Reproduce the data in its entirety, exactly as supplied.
━━━━━━━━━━
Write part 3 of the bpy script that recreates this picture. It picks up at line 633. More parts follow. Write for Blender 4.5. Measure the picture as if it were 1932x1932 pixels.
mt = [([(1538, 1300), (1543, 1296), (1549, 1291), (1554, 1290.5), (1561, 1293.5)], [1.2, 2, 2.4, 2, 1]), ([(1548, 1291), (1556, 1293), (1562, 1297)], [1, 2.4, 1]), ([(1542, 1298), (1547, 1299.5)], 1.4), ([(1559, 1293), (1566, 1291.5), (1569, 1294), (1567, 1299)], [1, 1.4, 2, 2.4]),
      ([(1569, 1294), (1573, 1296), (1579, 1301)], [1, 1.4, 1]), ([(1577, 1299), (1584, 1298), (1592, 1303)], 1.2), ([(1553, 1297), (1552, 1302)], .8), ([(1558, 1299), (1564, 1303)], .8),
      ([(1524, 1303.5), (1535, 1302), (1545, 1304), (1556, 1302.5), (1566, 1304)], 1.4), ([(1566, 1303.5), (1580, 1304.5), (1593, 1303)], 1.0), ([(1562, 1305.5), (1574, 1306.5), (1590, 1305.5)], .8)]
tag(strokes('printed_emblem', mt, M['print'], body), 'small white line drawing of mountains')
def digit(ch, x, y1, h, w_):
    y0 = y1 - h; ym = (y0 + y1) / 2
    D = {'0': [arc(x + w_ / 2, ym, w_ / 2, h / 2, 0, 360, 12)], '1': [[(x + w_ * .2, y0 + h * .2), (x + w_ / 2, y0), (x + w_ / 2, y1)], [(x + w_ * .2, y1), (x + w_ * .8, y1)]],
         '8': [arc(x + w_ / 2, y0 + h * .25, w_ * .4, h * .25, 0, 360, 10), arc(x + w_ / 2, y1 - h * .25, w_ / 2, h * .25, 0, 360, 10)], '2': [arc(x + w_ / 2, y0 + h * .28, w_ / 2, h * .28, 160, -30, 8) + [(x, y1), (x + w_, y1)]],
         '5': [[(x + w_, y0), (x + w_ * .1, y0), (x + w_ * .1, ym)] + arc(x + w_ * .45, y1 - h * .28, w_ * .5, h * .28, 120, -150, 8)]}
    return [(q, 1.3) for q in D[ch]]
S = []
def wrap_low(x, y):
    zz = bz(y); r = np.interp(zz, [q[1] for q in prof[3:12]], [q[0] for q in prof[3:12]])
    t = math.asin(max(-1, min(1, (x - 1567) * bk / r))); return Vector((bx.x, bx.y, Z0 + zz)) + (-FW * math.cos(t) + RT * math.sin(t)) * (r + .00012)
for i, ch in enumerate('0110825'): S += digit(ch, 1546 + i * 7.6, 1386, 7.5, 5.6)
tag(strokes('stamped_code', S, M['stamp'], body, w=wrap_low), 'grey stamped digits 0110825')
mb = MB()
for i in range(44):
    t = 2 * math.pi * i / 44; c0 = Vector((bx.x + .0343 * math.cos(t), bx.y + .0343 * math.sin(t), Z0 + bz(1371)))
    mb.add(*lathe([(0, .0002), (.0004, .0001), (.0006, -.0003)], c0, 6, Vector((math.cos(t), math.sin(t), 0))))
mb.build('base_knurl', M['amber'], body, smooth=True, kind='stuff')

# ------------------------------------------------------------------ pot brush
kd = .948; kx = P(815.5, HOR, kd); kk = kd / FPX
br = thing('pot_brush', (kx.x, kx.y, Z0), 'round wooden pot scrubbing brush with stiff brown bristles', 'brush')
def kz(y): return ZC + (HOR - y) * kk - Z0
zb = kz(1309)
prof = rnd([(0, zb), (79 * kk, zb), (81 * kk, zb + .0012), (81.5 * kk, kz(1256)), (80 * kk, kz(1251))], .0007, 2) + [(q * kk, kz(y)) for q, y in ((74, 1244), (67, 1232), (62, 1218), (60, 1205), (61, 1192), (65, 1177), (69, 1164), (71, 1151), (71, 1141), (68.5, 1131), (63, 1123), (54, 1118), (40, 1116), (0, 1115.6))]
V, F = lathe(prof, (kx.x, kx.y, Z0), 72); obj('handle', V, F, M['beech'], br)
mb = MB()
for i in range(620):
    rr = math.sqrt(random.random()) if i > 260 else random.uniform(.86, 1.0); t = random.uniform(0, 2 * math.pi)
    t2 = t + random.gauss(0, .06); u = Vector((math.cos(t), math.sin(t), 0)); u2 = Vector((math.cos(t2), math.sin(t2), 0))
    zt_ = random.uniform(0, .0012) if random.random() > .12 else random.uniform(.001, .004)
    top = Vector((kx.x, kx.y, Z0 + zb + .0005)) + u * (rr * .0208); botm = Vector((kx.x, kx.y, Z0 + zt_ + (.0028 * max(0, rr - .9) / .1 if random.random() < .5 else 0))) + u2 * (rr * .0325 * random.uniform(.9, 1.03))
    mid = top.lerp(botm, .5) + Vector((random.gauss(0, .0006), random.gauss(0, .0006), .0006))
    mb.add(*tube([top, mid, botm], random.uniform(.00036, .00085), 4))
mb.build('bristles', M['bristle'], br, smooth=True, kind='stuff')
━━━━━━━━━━
- RESPONSE BELOW:
Write part 3 of the bpy script that recreates this picture. It picks up at line 633. More parts follow. Write for Blender 4.5. Measure the picture as if it were 1932x1932 pixels.
mt = [([(1538, 1300), (1543, 1296), (1549, 1291), (1554, 1290.5), (1561, 1293.5)], [1.2, 2, 2.4, 2, 1]), ([(1548, 1291), (1556, 1293), (1562, 1297)], [1, 2.4, 1]), ([(1542, 1298), (1547, 1299.5)], 1.4), ([(1559, 1293), (1566, 1291.5), (1569, 1294), (1567, 1299)], [1, 1.4, 2, 2.4]),
      ([(1569, 1294), (1573, 1296), (1579, 1301)], [1, 1.4, 1]), ([(1577, 1299), (1584, 1298), (1592, 1303)], 1.2), ([(1553, 1297), (1552, 1302)], .8), ([(1558, 1299), (1564, 1303)], .8),
      ([(1524, 1303.5), (1535, 1302), (1545, 1304), (1556, 1302.5), (1566, 1304)], 1.4), ([(1566, 1303.5), (1580, 1304.5), (1593, 1303)], 1.0), ([(1562, 1305.5), (1574, 1306.5), (1590, 1305.5)], .8)]
tag(strokes('printed_emblem', mt, M['print'], body), 'small white line drawing of mountains')
def digit(ch, x, y1, h, w_):
    y0 = y1 - h; ym = (y0 + y1) / 2
    D = {'0': [arc(x + w_ / 2, ym, w_ / 2, h / 2, 0, 360, 12)], '1': [[(x + w_ * .2, y0 + h * .2), (x + w_ / 2, y0), (x + w_ / 2, y1)], [(x + w_ * .2, y1), (x + w_ * .8, y1)]],
         '8': [arc(x + w_ / 2, y0 + h * .25, w_ * .4, h * .25, 0, 360, 10), arc(x + w_ / 2, y1 - h * .25, w_ / 2, h * .25, 0, 360, 10)], '2': [arc(x + w_ / 2, y0 + h * .28, w_ / 2, h * .28, 160, -30, 8) + [(x, y1), (x + w_, y1)]],
         '5': [[(x + w_, y0), (x + w_ * .1, y0), (x + w_ * .1, ym)] + arc(x + w_ * .45, y1 - h * .28, w_ * .5, h * .28, 120, -150, 8)]}
    return [(q, 1.3) for q in D[ch]]
S = []
def wrap_low(x, y):
    zz = bz(y); r = np.interp(zz, [q[1] for q in prof[3:12]], [q[0] for q in prof[3:12]])
    t = math.asin(max(-1, min(1, (x - 1567) * bk / r))); return Vector((bx.x, bx.y, Z0 + zz)) + (-FW * math.cos(t) + RT * math.sin(t)) * (r + .00012)
for i, ch in enumerate('0110825'): S += digit(ch, 1546 + i * 7.6, 1386, 7.5, 5.6)
tag(strokes('stamped_code', S, M['stamp'], body, w=wrap_low), 'grey stamped digits 0110825')
mb = MB()
for i in range(44):
    t = 2 * math.pi * i / 44; c0 = Vector((bx.x + .0343 * math.cos(t), bx.y + .0343 * math.sin(t), Z0 + bz(1371)))
    mb.add(*lathe([(0, .0002), (.0004, .0001), (.0006, -.0003)], c0, 6, Vector((math.cos(t), math.sin(t), 0))))
mb.build('base_knurl', M['amber'], body, smooth=True, kind='stuff')

# ------------------------------------------------------------------ pot brush
kd = .948; kx = P(815.5, HOR, kd); kk = kd / FPX
br = thing('pot_brush', (kx.x, kx.y, Z0), 'round wooden pot scrubbing brush with stiff brown bristles', 'brush')
def kz(y): return ZC + (HOR - y) * kk - Z0
zb = kz(1309)
prof = rnd([(0, zb), (79 * kk, zb), (81 * kk, zb + .0012), (81.5 * kk, kz(1256)), (80 * kk, kz(1251))], .0007, 2) + [(q * kk, kz(y)) for q, y in ((74, 1244), (67, 1232), (62, 1218), (60, 1205), (61, 1192), (65, 1177), (69, 1164), (71, 1151), (71, 1141), (68.5, 1131), (63, 1123), (54, 1118), (40, 1116), (0, 1115.6))]
V, F = lathe(prof, (kx.x, kx.y, Z0), 72); obj('handle', V, F, M['beech'], br)
mb = MB()
for i in range(620):
    rr = math.sqrt(random.random()) if i > 260 else random.uniform(.86, 1.0); t = random.uniform(0, 2 * math.pi)
    t2 = t + random.gauss(0, .06); u = Vector((math.cos(t), math.sin(t), 0)); u2 = Vector((math.cos(t2), math.sin(t2), 0))
    zt_ = random.uniform(0, .0012) if random.random() > .12 else random.uniform(.001, .004)
    top = Vector((kx.x, kx.y, Z0 + zb + .0005)) + u * (rr * .0208); botm = Vector((kx.x, kx.y, Z0 + zt_ + (.0028 * max(0, rr - .9) / .1 if random.random() < .5 else 0))) + u2 * (rr * .0325 * random.uniform(.9, 1.03))
    mid = top.lerp(botm, .5) + Vector((random.gauss(0, .0006), random.gauss(0, .0006), .0006))
    mb.add(*tube([top, mid, botm], random.uniform(.00036, .00085), 4))
mb.build('bristles', M['bristle'], br, smooth=True, kind='stuff')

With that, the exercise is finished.